16. He's friendly to Augustine's idea god sort of 'seeded' creation... and that these 'seeds' developed as environmental conditions became favorable.... There is no transformism in Aristotle (i.e. the seeds give 'birth' to the kinds.)

17. Q+A;
- in answer to a question, M. says; ''I don't think there is any evidence of the idea of c. ex nihilo from the new testament. (How can he say this? and more importantly why? what idea is he defending?) He tells us 'the idea of creation ex nihilo didn't interest the early christians and doesn't occur to them.' Huh? M. wants us to believe this idea only came up centuries after Christ. This is a universe away from biblical theology.

18. As I understand it, his denial of creation ex nihilo is meant to say that evil stems from the nature of matter. If so, this is heresy. One would like to ask McMullin where this 'matter' comes from? (Apparently it severely limited God; and was all he could find to work with :=)

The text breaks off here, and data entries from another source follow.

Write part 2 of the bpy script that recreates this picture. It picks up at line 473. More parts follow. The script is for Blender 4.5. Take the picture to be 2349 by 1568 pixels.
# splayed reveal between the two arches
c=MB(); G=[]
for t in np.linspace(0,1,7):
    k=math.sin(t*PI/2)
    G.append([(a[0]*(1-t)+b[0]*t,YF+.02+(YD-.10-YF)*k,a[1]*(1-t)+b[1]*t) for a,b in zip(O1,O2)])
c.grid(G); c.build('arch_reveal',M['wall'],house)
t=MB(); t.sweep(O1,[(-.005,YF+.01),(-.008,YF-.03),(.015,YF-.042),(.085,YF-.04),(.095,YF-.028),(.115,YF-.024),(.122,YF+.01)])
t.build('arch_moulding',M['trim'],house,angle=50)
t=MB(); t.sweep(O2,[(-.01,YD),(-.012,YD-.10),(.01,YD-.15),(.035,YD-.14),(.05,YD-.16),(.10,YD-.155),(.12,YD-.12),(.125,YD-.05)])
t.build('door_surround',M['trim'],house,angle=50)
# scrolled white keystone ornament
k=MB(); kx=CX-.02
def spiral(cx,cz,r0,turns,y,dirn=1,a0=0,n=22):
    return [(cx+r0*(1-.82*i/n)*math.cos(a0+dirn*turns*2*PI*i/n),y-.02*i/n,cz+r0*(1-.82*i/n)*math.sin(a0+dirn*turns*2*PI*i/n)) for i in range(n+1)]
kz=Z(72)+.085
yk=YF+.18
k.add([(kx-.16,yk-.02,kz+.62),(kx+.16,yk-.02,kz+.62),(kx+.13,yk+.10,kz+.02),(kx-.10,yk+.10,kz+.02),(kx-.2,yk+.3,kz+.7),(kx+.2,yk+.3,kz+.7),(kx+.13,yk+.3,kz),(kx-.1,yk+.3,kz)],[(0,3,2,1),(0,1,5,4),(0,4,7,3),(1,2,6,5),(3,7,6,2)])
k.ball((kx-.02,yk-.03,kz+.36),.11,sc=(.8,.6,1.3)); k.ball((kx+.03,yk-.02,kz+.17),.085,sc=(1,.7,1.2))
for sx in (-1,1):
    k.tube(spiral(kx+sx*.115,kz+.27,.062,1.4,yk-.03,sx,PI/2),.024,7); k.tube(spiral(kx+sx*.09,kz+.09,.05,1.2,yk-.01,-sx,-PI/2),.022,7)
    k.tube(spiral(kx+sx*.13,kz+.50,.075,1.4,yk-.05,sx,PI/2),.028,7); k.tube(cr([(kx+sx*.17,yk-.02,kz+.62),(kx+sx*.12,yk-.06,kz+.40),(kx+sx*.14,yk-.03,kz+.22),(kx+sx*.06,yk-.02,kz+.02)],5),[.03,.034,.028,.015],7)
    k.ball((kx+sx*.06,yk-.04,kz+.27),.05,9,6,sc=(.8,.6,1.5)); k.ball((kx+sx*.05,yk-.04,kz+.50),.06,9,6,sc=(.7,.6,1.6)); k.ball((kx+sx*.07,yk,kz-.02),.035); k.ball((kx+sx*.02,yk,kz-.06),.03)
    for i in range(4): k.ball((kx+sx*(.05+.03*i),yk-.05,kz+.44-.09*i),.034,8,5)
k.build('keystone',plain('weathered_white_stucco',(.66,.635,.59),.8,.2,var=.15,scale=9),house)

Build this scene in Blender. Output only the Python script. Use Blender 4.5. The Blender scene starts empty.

1. Augustine's idea (#16) of a 'seeded' creation sounds a bit like the novel 'Wave' from Walter Mosley. I have it but the first few pages turned me off; eg. telephone sex, etc. racist arsonist, etc. I read sf for the ideas, not for the teenage titillation.
2. - this is so sad for me to listen to; no wonder we are mocked. As one of his questioners after the lecture says, "the bible says god exists before all things.'' His answer makes one want to weep. He starts to stutter badly.... and after a long pause says; "I suppose that would suggest Creation ex nihilo." Gee; no kidding.
3. I thought this was a very poor lecture; I'd give it a 1/5.